The day we march to the range, I have my battle gear on, Kevlar, everything. We’re standing in formation when the drill sergeant screams my name and says, “Get the fuck up here.”

I walk up to him, wondering what I did wrong.

Take off your fucking Kevlar.”

I pull it off and then I’m standing there, in front of a ton of people, wondering what’s going to happen to me.

“Now this—this,” the drill sergeant hollers. “This is what I’m talking about. This right here—this is a motherfucking soldier. All you other chicks out there—‘I’ve got to do my hair’ and all that bullshit—take a good look at this…”

As he goes off, I can’t hold back the smile. Oh, yeah, I just scored major brownie points today.

The US hasn’t declared war yet, but we know we’re going. The instructors keep telling us. I go to El Paso, Texas, to learn the specifics of my MOS training—14 Juliet, which is manning actual physical radar machines, identifying any unknown aircraft, and, if they’re not friendly, calling up the Stinger missile boys to shoot them out of the sky. When I return home to Daytona, I’m told I’m going to deploy—and I’ll be shipping out immediately.

I head to New Mexico for training. They stick us out in the middle of the desert and make us do everything we’ll be doing overseas. We train hard for months.

The unit I’m attached to is terrible.

I’m young, pretty, and naive—and surrounded by men, most of whom are teenagers, too. The handful of women here are all spread out in different platoons. I’m the sole female in the unit, and the men delight in tormenting me—catcalls, sexually derogatory names, even spreading rumors like how I’m screwing guys in the maintenance room. It gets so bad, I’m not allowed to be within three hundred feet of a male barracks—because the men ganged up and said that I’m the problem.

A week before we’re about to deploy, the US declares war. That same day, my unit is pulled out of formation.

To be honest, I’m relieved.

Happy.

Deep down, I know if I go over there, I won’t be coming back home alive. I know this because not a single guy in my unit has my back. They’ve made that clear over these past few months. If we go over there, I’m certain they’d throw me under the bus any chance they got.

In 2003, around Christmastime, I’m told I’m going overseas on the first of the year. I know now not to get too overwhelmed because things can change—and they do. I’m not going overseas. I’m going to Washington, DC, to essentially make sure there isn’t another 9/11.
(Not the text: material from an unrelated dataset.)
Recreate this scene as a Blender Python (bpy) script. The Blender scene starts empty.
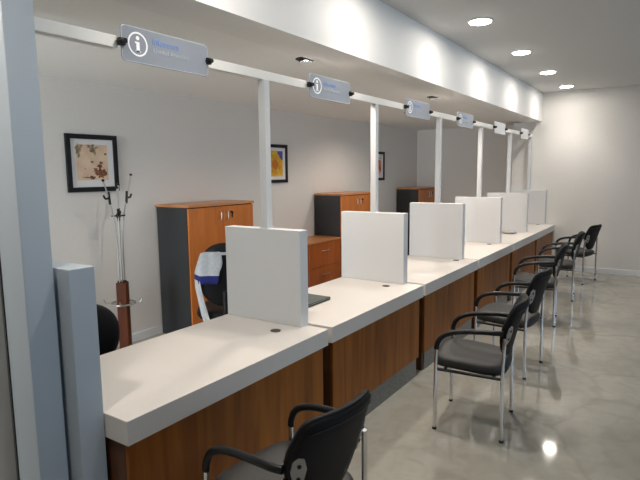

There are roughly five Sentinel radars spread out all over DC. Our job is to watch the skies 24/7. For the next year, we work in shifts, checking for bad guys. I have to take different routes each day to make sure people aren’t following me. I carry a weapon with me everywhere—not for self-protection, but to protect our equipment.

I love the work. And I feel such pride wearing the uniform. Every day, when I put it on, I feel a sense of purpose.

In 2005, when I return from DC, I start working hurricane relief. I’m sent to Florida to drive a convoy, through a hurricane, to Tallahassee.

We travel in Humvees with canvas tops and doors—and no AC. It’s the middle of the night and raining like crazy—so incredibly loud—and the Humvees’ headlights are terrible. We can’t see shit.

We arrive in Tallahassee—and it’s still raining like crazy. We unload at our quarters—a barn at a fairground—in calf-deep water. There’s cow shit and cockroaches all over the barn floor, but we grab a couple of hours of sleep.

The next morning, we distribute clean water and ice. We drive all over the place, in five or six trucks. During a ride in what feels like the middle of nowhere, I see a really old man trying to clean up his property.

The entire convoy pulls over. We clean up his yard in fifteen minutes.

The old man is in tears. His wife is crying.

“Thank you,” she says to us. “I thought my husband was going to die out here.”

I know my job isn’t huge—I’m not overseas and doing something that has a big global impact—but I’m still doing something important for the United States, and it gives me pride. I’m a soldier. This is what I was meant to do.